6. Cover breast with the premade breastplate, insert probe thermometer into thickest part of the breast and return to the oven, reducing temperature to 350 degrees F. Set thermometer alarm to 161 degrees. A 14 to 16 pound bird should require a total of 2 to 2 1/2 hours of roasting. [The bird for this post was about 14 pounds and took about 2 hours.] Once the turkey is done, remove it from the oven, cover it with a dome of heavy-duty foil, and let it rest for 30 minutes before carving, which gives you ample time to make the dressing and pop open that celebratory bottle of wine.

Turkey Brine:
2 quarts warm water
1/2 cup sugar
2 1/2 cups Diamond Crystal kosher salt
8 pounds ice
16 cups broth (your choice what kind)

In a clean, 5-gallon cooler, stir together the water, sugar, and salt until both are dissolved. Add the ice and the broth. Immerse the turkey (neck and giblets removed) in the brine bath, breast side up. If the turkey tries to float, put a weight on it – I find that a gallon resealable bag filled with water works wonders. Place a thermometer in the cooler – and make sure the temperature stays at 40 degrees F. If, at any point during the brining process, the temperature gets close to that number, add a few cooler packs. Close the cooler lid, and let the turkey brine for 8 to 10 hours, flipping it over once.

23 Comments

  • Alison Santighian

    I desperately want to turn to you and Alton. but my Romanian MIL has a way she cooks the turkey and, despite my own cooking skills and the logic of thus method, i feel like i have to follow. Seriously. she just mentioned it yesterday on the phone. Sigh. But I’m going to be a rebel. maybe.

  • olga

    Alison – sometimes you just have to give up control. Every year, I try to stage an insurrection with pies (and every year, I’m thwarted). :)

  • Kira

    Thank you so much for this post! I’m cooking a turkey for my family for the first time this year and this made the whole thing seems way less intimidating :)

  • Sarah

    Many thanks for this wonderful post. I’m a student away from home this year, so would really love to host dinner for some friends. This made the turkey endeavor seem a lot easier!

  • Kathryn

    Thanks so much for this recipe. I am in the process of making this right now, for a test run prior to my first Thanksgiving hosting this week. The bird is in the oven for the 500 degree portion, and it is creating a TON of smoke. Is this normal and if not, how I can avoid freaking out my family on the big day?

  • olga

    Kathryn – some ovens are very sensitive and yes, some smoke is created. Unfortunately, the way to get your skin nicely crisped up is a high degree blast of heat. I’d open some windows in the meantime and turn a fan on (that’s what I do) – it’s only for 30 minutes so it’s not bound to be lasting. I also warn my guests that there might be a smoke magic show ;)

  • Allison

    Thanks for the post! This really helps with my turkey-cooking anxiety! One question though. If you season the turkey with salt two days before, do you also add the tablespoon of salt in the Alton Brown recipe? I don’t want to accidentally over-season the turkey.
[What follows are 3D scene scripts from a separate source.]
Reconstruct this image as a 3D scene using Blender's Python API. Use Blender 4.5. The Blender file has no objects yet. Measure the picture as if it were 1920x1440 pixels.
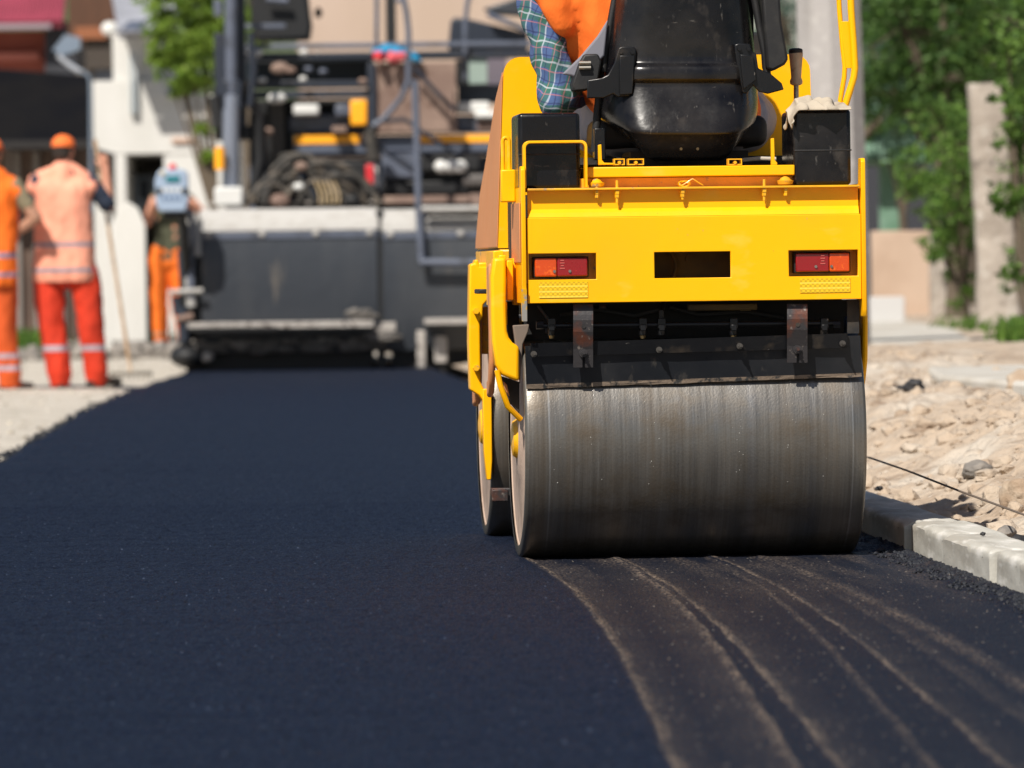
import bpy, bmesh, math, random
from mathutils import Vector, Matrix, noise, Quaternion
rnd = random.Random(7)
C = bpy.context.scene.collection
R_ = math.radians

# ------------------------------------------------------------------ camera model
F = 10667.0; H = 0.82; PITCH = math.atan(205 / F); ROLL = R_(0.75)
_f = Vector((0, math.cos(PITCH), -math.sin(PITCH)))
_r0 = Vector((1, 0, 0)); _u0 = Vector((0, math.sin(PITCH), math.cos(PITCH)))
_r = _r0 * math.cos(ROLL) - _u0 * math.sin(ROLL)
_u = _u0 * math.cos(ROLL) + _r0 * math.sin(ROLL)
CAM = Vector((0, 0, H))
def ray(px, py): return _f + _r * ((px - 960) / F) - _u * ((py - 720) / F)
def W(px, py, Y):
    d = ray(px, py); return CAM + d * (Y / d.y)
def G(px, py, z=0.0):
    d = ray(px, py); return CAM + d * ((z - H) / d.z)

class Frame:
    def __init__(s, o, yaw=0.0):
        s.o = Vector(o); s.yaw = yaw
        s.fw = Vector((-math.sin(yaw), math.cos(yaw), 0)); s.rt = Vector((math.cos(yaw), math.sin(yaw), 0))
    def at(s, px, py, yl):
        d = ray(px, py); t = (s.o + s.fw * yl - CAM).dot(s.fw) / d.dot(s.fw)
        q = CAM + d * t - s.o
        return Vector((q.dot(s.rt), yl, q.z))

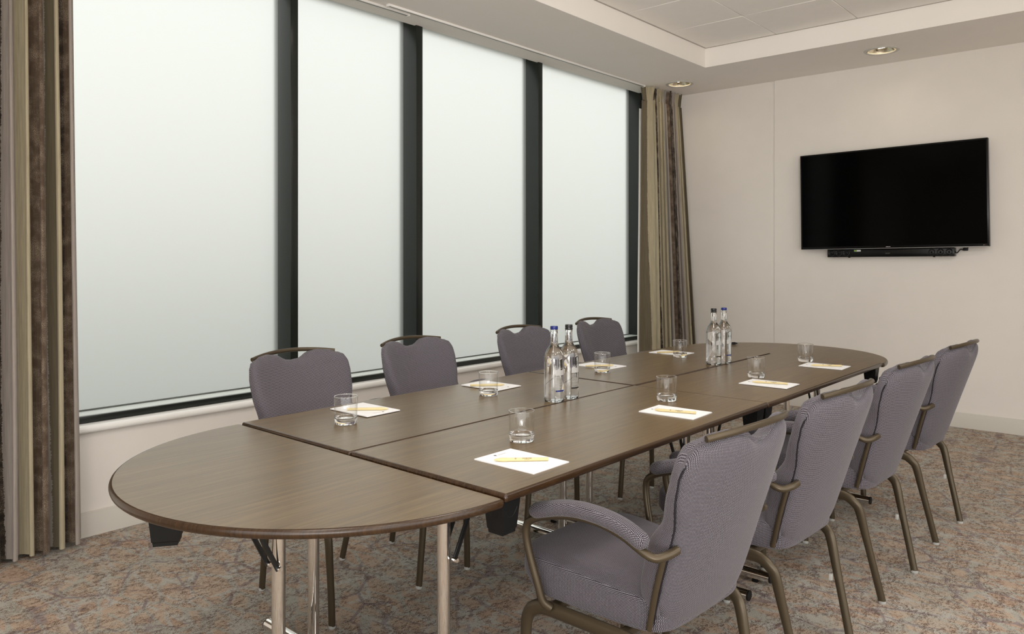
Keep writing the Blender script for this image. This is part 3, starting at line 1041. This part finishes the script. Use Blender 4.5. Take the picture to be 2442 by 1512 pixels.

    Also, I can’t wait to try your almond cake from a few posts ago. It looks amazing :)

  • Regina

    i’m making my first turkey this year and i can’t thank you enough for this post. my only question is the same as allison’s above. after brining the turkey, how do i ensure that the amount of salt i add before sticking it in the oven is not too much?
    thanks! happy thanksgiving!

  • Lynne

    Olga,
    Thank you for wonderful ideas. I agree with brining a turkey– big difference in flavor and moistness.
    We have a 12-pound organic turkey. I was considering splaying my turkey this year, if that’s the right word–cutting out the backbone and flattening the bird. Then I thought why not go a step further and take the legs off so I can roast dark and white for just the right time….I’m undecided; I think I’ll sleep on it!
    My struggle with the Alton technique is this: If I pull the turkey out when the white meat is 161 degrees, will not that temperature continue to rise, so that the final temp is closer to 171 by the time the turkey is finished resting? The theory may be that the dark meat will be at a higher temp than the white, since it is not protected with foil. If the dark meat is 170 when the breast meat is 161, then the dark meat will reach about 180 and be perfect, but I’m still worried about the white meat. I have had too many years when I am carving the legs off the turkey the juice is red, or the breast meat is really dry! Usually the former. Either situation requires hostess finesse, an extra glass of wine and a sense of humor! Fingers crossed this year. Happy thanksgiving to all

  • Kris

    Thanks to you, my first (time ever!) turkey came out fabulously! I stumbled upon your Turkey 101 post, followed your suggestions, and our turkey was magnificent. I am so thankful for you! Thank you, thank you!

  • Beth (OMG! Yummy)

    Olga – used the dry brine method with a mixture I saw on LATimesFood w Russ Parsons then cooked it your way/Alton’s way. it came out perfect and we were told by all at the table that it was the best turkey they have ever had. Just nibbled on it and the white meat is still moist today – fantastic!

    I definitely will stick with dry brining – easier than the wet with equally terrific results.

  • olga

    Beth – both are great methods, dry and wet! And I’m glad the turkey worked out great – hooray, a TG success!

  • Connie Coultress

    I need help, I have been cooking Butter Ball turkey at 3.25 degrees for about 6 hours and the thermometor is at 171 and it is brown, but it is still hard. What do I do?

  • olga

    Connie – sorry to respond late, but did you put your turkey in frozen? Where did the internal probe thermometer go into? 171 is a bit too cooked for turkey. Could it just have been a bad turkey?